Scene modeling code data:
******
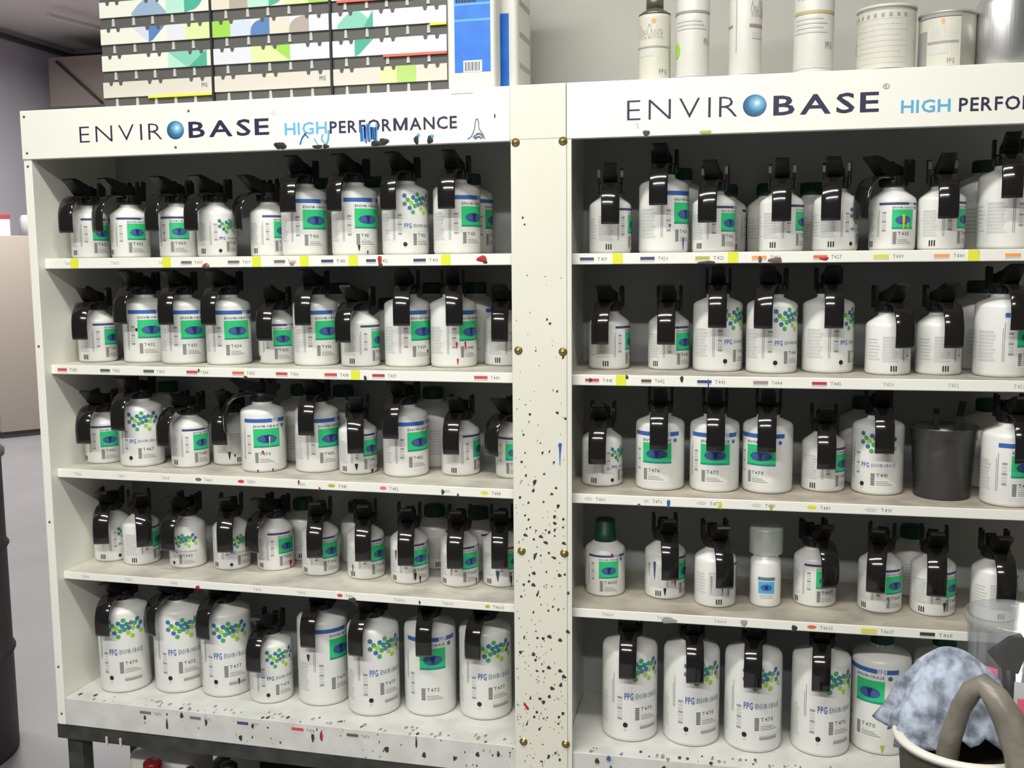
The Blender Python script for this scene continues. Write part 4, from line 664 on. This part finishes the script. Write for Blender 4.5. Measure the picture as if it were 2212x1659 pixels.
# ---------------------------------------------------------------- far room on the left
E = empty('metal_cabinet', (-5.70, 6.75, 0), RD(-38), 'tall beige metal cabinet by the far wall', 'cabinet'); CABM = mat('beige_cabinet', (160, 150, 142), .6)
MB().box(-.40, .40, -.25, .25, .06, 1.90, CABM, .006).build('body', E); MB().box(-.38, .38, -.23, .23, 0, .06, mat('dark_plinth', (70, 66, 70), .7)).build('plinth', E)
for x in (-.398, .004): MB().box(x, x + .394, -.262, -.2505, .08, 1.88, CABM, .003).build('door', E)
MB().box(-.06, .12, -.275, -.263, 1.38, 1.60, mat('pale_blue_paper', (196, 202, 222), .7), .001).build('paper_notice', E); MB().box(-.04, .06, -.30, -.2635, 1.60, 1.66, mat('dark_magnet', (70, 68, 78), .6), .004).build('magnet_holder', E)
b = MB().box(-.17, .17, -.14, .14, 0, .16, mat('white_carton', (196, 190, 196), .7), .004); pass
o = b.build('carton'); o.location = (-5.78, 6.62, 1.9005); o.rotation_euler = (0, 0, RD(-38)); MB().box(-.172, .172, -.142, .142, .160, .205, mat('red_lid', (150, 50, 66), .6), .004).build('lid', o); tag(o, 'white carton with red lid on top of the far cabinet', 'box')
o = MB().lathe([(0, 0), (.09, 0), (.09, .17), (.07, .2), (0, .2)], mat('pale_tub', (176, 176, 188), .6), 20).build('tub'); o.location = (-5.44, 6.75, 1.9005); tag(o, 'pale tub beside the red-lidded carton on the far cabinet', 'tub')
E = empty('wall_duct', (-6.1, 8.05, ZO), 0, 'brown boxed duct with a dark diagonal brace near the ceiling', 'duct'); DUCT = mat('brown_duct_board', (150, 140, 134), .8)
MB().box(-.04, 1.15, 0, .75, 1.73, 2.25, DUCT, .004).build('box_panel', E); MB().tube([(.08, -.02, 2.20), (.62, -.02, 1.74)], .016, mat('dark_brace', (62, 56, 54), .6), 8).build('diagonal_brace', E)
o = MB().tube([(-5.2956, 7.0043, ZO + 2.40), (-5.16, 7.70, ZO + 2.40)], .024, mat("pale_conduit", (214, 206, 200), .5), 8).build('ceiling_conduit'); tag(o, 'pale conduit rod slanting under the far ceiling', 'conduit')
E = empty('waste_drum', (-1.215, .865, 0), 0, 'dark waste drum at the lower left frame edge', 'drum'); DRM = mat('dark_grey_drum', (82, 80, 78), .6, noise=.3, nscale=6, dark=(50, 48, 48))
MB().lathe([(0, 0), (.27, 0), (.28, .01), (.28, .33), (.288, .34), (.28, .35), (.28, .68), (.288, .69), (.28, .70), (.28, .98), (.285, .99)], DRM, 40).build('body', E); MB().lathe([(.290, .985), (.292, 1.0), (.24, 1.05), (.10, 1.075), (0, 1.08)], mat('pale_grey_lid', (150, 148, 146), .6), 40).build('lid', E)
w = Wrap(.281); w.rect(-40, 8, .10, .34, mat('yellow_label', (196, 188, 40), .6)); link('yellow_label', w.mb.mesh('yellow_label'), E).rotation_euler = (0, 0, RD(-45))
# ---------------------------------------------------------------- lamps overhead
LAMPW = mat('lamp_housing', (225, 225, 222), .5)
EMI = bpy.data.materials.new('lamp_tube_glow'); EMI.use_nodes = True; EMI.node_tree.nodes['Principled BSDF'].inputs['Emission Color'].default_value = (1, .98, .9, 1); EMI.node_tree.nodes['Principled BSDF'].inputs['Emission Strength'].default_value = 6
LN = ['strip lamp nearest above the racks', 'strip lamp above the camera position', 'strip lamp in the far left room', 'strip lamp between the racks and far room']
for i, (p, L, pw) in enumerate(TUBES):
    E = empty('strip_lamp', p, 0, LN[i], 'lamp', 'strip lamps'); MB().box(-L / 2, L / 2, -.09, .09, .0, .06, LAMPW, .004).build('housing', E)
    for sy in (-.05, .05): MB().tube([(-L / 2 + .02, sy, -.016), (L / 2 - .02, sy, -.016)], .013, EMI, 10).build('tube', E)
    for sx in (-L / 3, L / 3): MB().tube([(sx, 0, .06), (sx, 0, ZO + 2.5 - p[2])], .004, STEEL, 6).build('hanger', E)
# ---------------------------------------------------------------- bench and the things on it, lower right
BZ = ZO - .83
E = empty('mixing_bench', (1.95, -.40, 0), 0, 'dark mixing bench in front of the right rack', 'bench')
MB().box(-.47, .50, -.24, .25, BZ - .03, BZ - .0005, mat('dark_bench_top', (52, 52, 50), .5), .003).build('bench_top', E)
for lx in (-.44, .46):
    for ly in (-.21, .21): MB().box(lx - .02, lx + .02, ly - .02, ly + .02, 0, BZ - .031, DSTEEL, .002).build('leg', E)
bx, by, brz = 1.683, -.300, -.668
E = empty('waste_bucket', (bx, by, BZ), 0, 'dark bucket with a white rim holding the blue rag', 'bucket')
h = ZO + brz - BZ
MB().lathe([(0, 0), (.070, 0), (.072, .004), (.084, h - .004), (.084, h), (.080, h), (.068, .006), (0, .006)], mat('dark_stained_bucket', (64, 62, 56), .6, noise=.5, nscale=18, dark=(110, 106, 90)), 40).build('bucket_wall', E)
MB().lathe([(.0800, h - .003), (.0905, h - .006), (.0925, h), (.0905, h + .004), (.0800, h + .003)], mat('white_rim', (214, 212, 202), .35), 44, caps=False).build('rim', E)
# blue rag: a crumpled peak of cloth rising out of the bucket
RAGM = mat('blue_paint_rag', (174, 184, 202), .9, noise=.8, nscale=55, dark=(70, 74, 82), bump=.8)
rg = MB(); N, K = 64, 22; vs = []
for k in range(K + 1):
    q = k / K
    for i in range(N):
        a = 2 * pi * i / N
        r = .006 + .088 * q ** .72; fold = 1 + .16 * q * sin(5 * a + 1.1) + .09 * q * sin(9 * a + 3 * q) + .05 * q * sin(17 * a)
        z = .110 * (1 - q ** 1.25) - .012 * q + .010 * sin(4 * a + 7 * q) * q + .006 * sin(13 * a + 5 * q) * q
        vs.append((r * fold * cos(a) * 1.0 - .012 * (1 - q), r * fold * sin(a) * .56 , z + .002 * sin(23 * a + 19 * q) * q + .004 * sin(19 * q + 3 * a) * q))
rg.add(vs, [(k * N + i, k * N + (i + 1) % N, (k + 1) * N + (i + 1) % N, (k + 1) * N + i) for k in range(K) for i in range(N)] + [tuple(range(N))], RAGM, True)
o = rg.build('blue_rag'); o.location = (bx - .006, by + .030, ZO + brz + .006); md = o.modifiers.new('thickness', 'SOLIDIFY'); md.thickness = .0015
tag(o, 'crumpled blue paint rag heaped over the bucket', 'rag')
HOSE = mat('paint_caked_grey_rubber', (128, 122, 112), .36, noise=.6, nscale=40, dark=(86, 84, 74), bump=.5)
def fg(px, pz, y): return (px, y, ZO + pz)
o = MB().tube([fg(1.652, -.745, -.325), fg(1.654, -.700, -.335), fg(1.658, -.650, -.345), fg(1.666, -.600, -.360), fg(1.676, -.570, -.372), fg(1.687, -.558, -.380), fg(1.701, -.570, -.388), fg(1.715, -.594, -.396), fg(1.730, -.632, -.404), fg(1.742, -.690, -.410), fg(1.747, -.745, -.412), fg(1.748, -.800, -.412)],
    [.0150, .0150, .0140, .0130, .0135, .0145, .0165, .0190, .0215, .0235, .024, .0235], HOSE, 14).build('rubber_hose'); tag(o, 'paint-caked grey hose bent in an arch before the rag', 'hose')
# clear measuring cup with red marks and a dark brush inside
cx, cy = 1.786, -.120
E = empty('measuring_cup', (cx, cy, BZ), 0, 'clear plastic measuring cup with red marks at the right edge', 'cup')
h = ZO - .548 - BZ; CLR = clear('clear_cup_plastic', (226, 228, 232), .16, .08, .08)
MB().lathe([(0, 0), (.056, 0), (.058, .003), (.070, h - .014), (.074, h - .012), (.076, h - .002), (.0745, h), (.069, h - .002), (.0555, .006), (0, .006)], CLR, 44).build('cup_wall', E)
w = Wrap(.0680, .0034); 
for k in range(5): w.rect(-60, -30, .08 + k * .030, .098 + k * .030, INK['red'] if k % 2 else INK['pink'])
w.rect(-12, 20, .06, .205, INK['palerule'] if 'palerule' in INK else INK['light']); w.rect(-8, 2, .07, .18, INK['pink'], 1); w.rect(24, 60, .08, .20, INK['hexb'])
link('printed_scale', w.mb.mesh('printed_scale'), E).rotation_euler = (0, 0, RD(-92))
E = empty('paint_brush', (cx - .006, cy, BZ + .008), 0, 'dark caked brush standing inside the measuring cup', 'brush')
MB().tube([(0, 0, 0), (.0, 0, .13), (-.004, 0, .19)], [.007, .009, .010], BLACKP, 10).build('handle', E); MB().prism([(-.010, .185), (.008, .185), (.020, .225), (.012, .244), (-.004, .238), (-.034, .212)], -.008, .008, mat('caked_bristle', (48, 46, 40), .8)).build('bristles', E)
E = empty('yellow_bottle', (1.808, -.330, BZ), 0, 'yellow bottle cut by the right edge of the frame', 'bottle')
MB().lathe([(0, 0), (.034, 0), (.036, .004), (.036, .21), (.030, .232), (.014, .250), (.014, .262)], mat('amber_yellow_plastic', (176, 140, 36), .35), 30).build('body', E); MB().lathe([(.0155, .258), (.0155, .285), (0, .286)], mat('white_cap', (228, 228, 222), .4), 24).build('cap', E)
******
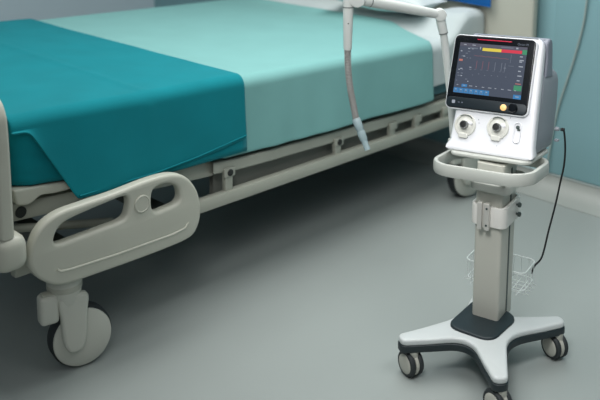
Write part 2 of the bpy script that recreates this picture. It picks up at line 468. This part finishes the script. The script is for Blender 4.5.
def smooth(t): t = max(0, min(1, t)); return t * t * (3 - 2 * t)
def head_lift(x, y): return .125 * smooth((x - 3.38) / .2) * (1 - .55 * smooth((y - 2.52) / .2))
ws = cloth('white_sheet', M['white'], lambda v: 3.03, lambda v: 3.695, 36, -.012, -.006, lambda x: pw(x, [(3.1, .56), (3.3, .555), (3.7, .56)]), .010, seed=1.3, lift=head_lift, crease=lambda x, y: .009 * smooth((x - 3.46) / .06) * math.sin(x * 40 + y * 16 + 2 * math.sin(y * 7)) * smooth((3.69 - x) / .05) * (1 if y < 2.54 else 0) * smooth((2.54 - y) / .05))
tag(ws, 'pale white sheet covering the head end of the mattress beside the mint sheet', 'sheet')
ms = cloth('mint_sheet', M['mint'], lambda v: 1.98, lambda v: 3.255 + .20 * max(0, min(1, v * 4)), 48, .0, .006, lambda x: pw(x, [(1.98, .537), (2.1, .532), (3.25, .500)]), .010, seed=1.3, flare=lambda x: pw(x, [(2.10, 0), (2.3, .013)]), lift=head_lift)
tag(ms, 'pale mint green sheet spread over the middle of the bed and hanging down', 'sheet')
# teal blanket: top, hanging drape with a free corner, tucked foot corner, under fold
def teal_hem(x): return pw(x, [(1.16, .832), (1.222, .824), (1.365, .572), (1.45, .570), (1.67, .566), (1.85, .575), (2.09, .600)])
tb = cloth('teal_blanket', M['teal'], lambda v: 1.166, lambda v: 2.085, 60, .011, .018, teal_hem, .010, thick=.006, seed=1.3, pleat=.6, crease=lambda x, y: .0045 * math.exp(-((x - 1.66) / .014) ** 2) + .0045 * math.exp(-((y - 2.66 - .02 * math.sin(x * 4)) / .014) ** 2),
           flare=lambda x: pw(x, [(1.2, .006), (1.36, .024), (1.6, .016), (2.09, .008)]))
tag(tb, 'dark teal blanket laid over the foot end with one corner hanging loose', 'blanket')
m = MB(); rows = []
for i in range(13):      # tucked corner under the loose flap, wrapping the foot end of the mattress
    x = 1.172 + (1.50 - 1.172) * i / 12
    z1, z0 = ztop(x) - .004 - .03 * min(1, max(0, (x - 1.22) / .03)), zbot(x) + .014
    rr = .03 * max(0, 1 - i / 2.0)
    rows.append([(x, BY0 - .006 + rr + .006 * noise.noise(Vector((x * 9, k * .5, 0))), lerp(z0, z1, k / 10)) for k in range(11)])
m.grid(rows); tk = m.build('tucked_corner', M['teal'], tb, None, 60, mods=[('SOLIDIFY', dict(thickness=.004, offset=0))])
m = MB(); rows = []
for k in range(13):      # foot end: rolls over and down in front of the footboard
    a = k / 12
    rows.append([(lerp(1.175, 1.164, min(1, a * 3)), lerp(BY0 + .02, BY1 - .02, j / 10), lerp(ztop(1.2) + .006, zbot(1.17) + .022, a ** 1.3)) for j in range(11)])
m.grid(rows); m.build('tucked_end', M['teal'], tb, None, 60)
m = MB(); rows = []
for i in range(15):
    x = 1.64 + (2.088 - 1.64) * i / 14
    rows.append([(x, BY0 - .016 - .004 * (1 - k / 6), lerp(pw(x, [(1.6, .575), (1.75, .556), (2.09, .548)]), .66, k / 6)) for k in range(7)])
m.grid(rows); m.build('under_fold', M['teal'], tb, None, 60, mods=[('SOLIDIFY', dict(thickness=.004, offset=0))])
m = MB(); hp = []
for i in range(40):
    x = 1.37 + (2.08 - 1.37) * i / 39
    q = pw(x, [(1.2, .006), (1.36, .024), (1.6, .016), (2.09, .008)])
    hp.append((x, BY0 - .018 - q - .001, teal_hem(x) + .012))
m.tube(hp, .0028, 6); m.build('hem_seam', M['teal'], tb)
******
_TASK PROMPT:_ Collect, from the material above, every line containing the word "script".

_CORRECT ANSWER:_
The Blender Python script for this scene continues. Write part 4, from line 664 on. This part finishes the script. Write for Blender 4.5. Measure the picture as if it were 2212x1659 pixels.
Write part 2 of the bpy script that recreates this picture. It picks up at line 468. This part finishes the script. The script is for Blender 4.5.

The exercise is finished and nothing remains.